RE: Do u want there to be a God? Any God?
December 15, 2018 at 10:51 am
(This post was last modified: December 15, 2018 at 11:11 am by Angrboda.)
(December 15, 2018 at 3:39 am)Agnostico Wrote: What if I rephrase the question.
"A gunman has a gun to ur head. Do u want him to shoot?"
Do u want to live or die?
It's more a vague hypothetical question, sort of, "If something, maybe it's a person, were holding something, maybe it's a gun, to one of your body parts, maybe the head, would you want that something to use that something to something your something body part?" You need to be more specific or the question simply becomes an exercise in people talking past each other because nobody knows what anybody else is referring to in the specific case. There are certainly gods that I can imagine that I would not want to exist. There are many gods I can imagine for which it would be of no particular consequence to me that they existed. The question is whether there are gods that we can imagine that you would want to exist?
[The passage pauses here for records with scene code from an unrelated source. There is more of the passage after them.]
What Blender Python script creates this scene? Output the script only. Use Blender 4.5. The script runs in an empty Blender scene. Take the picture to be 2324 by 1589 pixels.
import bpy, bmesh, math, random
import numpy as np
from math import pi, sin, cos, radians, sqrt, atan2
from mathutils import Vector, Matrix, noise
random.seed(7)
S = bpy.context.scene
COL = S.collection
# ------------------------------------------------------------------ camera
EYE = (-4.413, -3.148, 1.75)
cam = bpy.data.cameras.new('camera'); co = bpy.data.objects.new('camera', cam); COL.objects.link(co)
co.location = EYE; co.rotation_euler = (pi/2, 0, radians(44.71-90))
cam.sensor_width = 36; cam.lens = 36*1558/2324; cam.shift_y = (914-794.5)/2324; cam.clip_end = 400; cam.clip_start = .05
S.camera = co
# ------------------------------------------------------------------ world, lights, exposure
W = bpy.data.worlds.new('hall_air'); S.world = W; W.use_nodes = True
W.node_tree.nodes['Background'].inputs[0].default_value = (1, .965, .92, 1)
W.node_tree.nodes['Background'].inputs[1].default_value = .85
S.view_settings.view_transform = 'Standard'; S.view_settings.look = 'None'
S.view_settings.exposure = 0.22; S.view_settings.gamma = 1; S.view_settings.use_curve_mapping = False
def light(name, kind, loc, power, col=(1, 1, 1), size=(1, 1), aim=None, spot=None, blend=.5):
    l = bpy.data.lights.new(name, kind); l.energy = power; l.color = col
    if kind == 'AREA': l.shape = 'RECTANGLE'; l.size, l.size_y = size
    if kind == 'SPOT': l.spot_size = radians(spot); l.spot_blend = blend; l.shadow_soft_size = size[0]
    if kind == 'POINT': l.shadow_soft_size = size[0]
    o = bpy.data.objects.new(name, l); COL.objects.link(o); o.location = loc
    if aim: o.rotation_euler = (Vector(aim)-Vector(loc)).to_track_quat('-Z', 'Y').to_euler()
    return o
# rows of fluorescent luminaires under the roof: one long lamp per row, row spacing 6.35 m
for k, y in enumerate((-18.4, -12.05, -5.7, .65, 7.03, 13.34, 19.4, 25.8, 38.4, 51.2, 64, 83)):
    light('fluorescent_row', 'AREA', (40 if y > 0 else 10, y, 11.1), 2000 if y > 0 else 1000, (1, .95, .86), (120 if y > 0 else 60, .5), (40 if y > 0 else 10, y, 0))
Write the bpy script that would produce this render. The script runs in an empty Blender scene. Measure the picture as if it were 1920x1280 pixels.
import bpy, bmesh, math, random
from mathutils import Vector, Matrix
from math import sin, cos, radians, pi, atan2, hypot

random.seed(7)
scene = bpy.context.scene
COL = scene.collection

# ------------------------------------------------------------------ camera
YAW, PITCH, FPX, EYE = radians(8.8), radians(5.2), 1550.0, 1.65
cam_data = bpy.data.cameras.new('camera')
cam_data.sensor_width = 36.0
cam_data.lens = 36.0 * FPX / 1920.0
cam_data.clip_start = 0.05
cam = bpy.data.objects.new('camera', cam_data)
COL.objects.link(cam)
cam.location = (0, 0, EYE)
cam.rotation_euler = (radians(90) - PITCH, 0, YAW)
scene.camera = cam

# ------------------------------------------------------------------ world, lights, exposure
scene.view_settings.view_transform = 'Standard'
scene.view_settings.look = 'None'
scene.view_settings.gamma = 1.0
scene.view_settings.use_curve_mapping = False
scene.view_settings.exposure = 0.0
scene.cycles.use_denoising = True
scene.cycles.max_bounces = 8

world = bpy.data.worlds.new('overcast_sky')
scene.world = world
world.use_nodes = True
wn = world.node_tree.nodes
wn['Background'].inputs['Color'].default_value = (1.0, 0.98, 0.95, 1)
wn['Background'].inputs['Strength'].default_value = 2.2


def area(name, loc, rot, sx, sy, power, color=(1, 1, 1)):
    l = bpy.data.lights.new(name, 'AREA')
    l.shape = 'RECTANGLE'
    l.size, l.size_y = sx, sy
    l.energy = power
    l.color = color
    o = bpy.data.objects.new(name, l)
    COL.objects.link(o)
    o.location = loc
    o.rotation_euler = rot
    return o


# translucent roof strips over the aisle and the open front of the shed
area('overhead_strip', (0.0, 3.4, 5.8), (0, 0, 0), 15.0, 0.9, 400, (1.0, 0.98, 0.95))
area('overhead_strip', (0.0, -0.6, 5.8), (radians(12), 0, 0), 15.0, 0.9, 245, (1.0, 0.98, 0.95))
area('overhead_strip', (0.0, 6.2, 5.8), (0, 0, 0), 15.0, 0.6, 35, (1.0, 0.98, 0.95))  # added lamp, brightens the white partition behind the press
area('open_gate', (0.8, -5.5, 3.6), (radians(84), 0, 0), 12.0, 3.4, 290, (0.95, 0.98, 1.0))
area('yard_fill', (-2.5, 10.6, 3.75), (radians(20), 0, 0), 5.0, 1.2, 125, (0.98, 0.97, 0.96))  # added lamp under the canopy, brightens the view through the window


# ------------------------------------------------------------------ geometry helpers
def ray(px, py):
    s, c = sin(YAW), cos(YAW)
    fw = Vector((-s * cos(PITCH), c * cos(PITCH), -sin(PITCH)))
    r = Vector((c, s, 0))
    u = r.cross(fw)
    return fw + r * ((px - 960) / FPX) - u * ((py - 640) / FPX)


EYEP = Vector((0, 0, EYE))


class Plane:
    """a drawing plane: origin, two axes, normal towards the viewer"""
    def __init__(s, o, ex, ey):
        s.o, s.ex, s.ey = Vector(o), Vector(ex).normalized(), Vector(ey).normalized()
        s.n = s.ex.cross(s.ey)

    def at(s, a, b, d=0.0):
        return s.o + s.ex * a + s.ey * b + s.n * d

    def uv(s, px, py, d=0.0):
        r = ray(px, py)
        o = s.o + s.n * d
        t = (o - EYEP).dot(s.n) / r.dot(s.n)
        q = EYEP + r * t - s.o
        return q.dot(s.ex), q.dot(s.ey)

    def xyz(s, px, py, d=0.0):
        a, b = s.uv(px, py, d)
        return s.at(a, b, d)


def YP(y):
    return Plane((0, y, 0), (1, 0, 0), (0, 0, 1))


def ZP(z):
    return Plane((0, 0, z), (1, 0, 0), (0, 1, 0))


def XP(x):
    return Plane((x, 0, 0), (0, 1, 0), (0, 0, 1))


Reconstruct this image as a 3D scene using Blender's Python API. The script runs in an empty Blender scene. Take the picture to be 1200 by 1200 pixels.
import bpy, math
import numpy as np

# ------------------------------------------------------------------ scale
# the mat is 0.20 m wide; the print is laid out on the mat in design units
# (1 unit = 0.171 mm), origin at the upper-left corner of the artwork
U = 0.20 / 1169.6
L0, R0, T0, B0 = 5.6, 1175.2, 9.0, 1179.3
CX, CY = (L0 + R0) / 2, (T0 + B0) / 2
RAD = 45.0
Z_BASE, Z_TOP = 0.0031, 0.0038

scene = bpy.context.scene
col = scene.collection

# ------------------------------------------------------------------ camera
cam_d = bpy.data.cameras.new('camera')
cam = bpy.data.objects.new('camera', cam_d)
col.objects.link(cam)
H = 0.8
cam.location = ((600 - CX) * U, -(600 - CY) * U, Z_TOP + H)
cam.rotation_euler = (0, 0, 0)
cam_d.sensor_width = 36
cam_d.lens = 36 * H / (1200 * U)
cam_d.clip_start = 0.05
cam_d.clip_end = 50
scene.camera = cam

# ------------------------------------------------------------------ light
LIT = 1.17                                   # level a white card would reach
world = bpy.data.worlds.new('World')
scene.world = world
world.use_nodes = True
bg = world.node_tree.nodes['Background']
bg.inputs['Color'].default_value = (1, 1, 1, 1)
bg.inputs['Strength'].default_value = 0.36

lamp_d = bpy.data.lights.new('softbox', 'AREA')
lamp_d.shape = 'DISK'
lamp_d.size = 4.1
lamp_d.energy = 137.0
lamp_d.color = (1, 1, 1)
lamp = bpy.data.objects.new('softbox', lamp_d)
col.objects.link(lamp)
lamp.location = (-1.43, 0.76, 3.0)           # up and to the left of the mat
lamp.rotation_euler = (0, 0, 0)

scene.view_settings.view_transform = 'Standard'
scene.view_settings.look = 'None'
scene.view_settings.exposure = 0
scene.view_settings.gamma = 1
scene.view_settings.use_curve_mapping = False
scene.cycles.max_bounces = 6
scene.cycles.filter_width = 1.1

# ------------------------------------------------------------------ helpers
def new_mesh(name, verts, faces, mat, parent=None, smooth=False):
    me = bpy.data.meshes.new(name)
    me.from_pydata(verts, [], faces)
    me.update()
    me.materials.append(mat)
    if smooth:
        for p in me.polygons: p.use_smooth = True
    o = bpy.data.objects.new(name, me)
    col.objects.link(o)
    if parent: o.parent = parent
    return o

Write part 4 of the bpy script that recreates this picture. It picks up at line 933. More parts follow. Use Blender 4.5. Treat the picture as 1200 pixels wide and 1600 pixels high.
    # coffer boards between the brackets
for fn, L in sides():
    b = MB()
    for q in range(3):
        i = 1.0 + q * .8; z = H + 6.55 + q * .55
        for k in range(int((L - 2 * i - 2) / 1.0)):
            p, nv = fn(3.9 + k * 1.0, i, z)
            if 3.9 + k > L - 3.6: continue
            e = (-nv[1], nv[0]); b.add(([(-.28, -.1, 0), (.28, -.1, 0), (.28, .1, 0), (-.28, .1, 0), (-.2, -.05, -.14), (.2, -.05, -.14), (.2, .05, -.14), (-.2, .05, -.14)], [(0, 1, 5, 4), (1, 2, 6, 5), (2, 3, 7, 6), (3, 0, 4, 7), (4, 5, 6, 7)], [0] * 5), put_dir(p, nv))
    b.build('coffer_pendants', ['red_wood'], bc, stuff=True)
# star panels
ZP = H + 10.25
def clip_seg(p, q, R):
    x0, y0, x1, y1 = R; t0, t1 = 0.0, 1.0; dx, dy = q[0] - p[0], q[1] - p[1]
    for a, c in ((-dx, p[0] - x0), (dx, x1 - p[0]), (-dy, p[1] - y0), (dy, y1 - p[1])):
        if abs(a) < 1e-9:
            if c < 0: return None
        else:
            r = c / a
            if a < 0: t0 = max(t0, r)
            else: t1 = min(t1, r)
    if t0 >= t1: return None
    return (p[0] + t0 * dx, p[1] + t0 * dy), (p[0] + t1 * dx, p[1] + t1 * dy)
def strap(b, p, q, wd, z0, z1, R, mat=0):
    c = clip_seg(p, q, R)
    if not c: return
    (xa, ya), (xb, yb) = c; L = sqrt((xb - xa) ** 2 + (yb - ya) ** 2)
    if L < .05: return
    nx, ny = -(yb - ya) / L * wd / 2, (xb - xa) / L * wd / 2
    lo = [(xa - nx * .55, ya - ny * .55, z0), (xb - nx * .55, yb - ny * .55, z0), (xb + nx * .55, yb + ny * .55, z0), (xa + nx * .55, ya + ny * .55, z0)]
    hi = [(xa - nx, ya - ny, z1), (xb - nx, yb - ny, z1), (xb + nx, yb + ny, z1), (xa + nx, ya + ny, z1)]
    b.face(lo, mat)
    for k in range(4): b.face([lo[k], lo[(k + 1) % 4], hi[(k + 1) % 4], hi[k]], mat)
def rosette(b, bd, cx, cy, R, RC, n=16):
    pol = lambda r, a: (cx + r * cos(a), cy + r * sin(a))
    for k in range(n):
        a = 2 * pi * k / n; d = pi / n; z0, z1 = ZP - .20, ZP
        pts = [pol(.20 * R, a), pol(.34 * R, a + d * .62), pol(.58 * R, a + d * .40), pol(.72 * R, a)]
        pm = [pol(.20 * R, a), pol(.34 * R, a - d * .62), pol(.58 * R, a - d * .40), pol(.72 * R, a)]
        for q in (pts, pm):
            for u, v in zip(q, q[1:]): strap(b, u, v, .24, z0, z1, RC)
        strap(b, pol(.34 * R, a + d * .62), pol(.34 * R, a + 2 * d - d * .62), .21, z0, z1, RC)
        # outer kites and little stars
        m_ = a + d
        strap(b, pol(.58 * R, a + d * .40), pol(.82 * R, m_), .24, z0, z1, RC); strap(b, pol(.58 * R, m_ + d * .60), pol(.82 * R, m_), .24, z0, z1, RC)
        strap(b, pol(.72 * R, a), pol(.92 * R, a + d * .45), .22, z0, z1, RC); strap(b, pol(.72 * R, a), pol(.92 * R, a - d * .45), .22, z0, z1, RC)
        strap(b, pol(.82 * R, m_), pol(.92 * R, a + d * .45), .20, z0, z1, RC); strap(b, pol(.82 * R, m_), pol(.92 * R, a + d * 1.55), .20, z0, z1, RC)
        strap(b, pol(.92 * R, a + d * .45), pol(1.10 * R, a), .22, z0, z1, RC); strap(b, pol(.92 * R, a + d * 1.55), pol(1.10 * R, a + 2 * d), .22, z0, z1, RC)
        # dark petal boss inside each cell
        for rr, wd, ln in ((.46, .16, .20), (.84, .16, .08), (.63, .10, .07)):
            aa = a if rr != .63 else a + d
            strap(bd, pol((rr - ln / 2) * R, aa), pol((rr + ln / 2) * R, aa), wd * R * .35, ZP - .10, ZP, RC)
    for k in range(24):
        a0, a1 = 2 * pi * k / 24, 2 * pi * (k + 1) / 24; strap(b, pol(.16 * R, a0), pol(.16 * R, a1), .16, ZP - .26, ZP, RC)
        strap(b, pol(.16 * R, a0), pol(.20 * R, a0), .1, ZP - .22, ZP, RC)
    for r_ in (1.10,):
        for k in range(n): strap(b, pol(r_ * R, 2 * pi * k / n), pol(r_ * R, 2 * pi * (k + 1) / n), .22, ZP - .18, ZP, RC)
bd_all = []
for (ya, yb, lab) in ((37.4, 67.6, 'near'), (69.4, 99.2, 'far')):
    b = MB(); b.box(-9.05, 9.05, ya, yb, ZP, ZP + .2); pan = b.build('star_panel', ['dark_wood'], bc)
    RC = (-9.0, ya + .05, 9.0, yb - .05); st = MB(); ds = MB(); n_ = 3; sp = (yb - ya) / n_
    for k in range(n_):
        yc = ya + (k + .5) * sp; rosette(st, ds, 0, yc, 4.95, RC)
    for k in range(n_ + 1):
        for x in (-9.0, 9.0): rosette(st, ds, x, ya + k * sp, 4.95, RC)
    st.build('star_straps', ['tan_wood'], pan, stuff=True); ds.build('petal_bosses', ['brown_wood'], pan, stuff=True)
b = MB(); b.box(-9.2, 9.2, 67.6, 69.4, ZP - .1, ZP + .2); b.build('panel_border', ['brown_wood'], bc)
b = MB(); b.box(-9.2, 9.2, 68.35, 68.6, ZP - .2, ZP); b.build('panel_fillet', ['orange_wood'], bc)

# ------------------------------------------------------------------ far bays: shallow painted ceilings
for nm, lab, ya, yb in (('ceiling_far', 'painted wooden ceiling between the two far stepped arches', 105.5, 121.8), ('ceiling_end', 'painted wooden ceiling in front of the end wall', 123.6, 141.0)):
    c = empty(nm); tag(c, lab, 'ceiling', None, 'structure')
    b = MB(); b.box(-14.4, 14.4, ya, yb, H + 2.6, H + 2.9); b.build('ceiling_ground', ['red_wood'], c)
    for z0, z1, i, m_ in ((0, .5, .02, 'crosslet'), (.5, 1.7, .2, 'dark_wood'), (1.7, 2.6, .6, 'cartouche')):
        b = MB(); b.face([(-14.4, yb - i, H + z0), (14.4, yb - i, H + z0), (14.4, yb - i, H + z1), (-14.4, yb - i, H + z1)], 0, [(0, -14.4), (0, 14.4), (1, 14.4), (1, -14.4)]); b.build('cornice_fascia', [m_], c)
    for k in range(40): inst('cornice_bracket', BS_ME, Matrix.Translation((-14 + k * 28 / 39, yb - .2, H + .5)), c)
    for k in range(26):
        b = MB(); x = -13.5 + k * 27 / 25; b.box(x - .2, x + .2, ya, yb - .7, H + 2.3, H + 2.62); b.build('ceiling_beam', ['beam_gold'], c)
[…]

I suppose the answer to that has to be a very qualified yes, as there certainly can be gods that would make my existence better than it is without them, but to what point have we arrived? If a god existed that magically intervened in one out of every hundred acts of mine with bad consequences to insure those bad consequences did not occur, and did nothing else, then I'd probably want that god to exist. But that's not a particularly consequential point, as nobody is proposing the existence of such gods, and most would feel silly doing so. There is a certain sense in which many gods, or metaphysical systems of belief (religions) posit gods as cosmic horse traders, they'll give you Y if you do X. In most of those cases, it's not clear the bargain struck is a good one. Many such systems introduce hypothetical evils to be avoided by striking that bargain which may not in fact exist. The gods of Judeo-Christianity and Hinduism are such. Then the question, whether the bargain struck is a good one, depends upon whether these hypothetical harms are real? And that's a question which can't be objectively answered, so these 'bargaining' gods may or may not be desirable.
But again, what's the point? You seem to be setting us up for a bait and switch, that once we accept that any hypothetical god may be desirable that the gods that men have in mind when they use the term god may then be desirable. No, that's not the case. Moreover, I can imagine a billion and one ways the universe might be different than it is, say that money grew on trees, that don't involve gods, and I can ask the same question: Would I prefer that universe to this one? Well, maybe, but so what?